Dear Phupojaani,
I am a 33-year-old woman who was married for seven years. I finally got a divorce last year and have a five-year-old son who lives with me. I had a very bad experience of marriage. During my marriage my ex-husband used to beat me and mentally torture me. He cut me off from all my friends and family. I finally found the strength to leave him and move back with my parents.
My ex-husband is good to our son who goes and stays with him on some weekends. Whenever my ex-husband takes our son away he really spoils him. He buys him presents, takes him out for food and fun. Somehow my son doesn’t remember how bad my marriage was and I get angry at that. It irritates me that he gets very excited when his father comes over to get him and take him out. He loves going out with his father and I am not happy about that. Sometimes I feel like telling him that his father beat me and was bad to me just to get back at my husband. I want to tell my son how his father mentally tortured me. Sometimes I also think that by spoiling my son, my ex is using him to torture me and that makes me resentful. What should I do? Bitter
Dear Saintly, Hats off to you for taking the higher road in such a twisted situation. I think you are managing rather well. By leaving the husband, you did what was right by you. And by letting your son meet his father you are doing what is right by your child. Most people are so bitter after a divorce that they take their children along with them on their personal emotional roller coaster, colouring their view of the other parent and damaging them in the process. Yup! You got it: the only person who would suffer in such a case would be your son. But hats off to you for keeping your head and encouraging a healthy relationship between father and son. It is truly something us, flawed human beings, seldom do.
You are done with your ex husband and know that there is really no point in ‘punishing’ him. Do you want any sort of contact — other than the one through your child — with someone who tortured you? Stop focusing on your ex and live your life in the best possible way that you know.

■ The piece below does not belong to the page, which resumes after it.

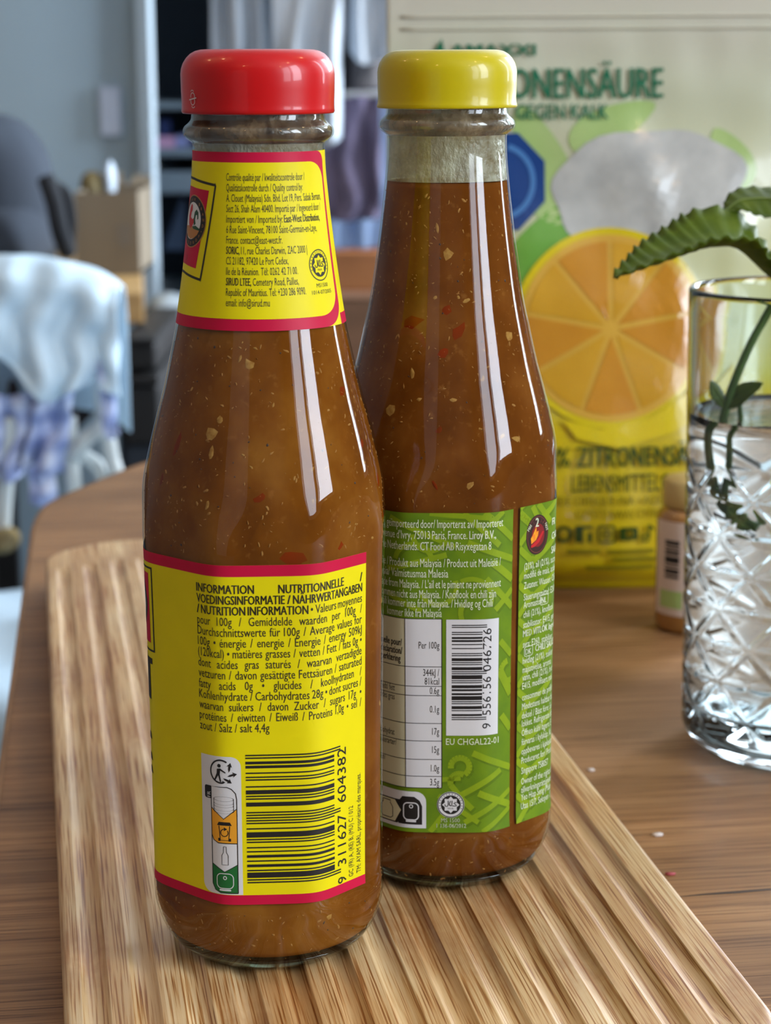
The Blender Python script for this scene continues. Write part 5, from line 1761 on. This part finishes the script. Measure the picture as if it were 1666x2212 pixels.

Auntie knows it’s tough to play god but you are doing well, so keep at it. You are a good and responsible mother, not to mention, quite sane which can be rare in a relationship that went awry. And the attention of both parents can only benefit your son, (unless of course you sense that having your ex around your child could be dangerous).
Dear Auntie, I am a 29-year-old married woman. My husband likes to drink alcohol. There have been two or three times in the last six years when he has tried to stop the habit, but he can’t do it. I keep asking him why he drinks so much, but he doesn’t say anything. Sometimes he says it is because of me. When he gets drunk it gets very ugly. He ends up blaming me for everything wrong in his life including his drinking. But he was drinking heavily from before he met me. Otherwise he is good to me. He can’t remember what he does when he drinks. He has trouble waking up in the morning to go to work.
I also feel that he has low self esteem. I try to talk to him, but it hasn’t helped. I have fought with him, but that doesn’t help either. I don’t know what to do anymore and many times I feel nothing for him. Many times I think that no one can help him, but himself. I have understood this now and feel I don’t have any patience anymore.
I have always worked and can support myself if I walk out of this marriage. But that is where the problem is. I don’t know whether I should leave. Done
Dear Trust yourself, Your intuition is something that should be trusted. You have tried hard to ‘cure’ this man. The problem is that your husband has not faced his demons and realised that he has a serious problem. If he had he would have sought help himself, with or without a nudge from you. You have tried to help and now is the time to take the decision that you know is the best course of action for you.
The more you try to protect your husband, the more you assure that things will never change. Let him deal with the consequences of his actions. And you leaving him is one such serious consequence. You cannot have a relationship with someone who needs to numb his senses and run away from reality. You might cure him by leaving him, but seriously his ‘cure’ should not be your problems anymore. It’s time to think about yourself now.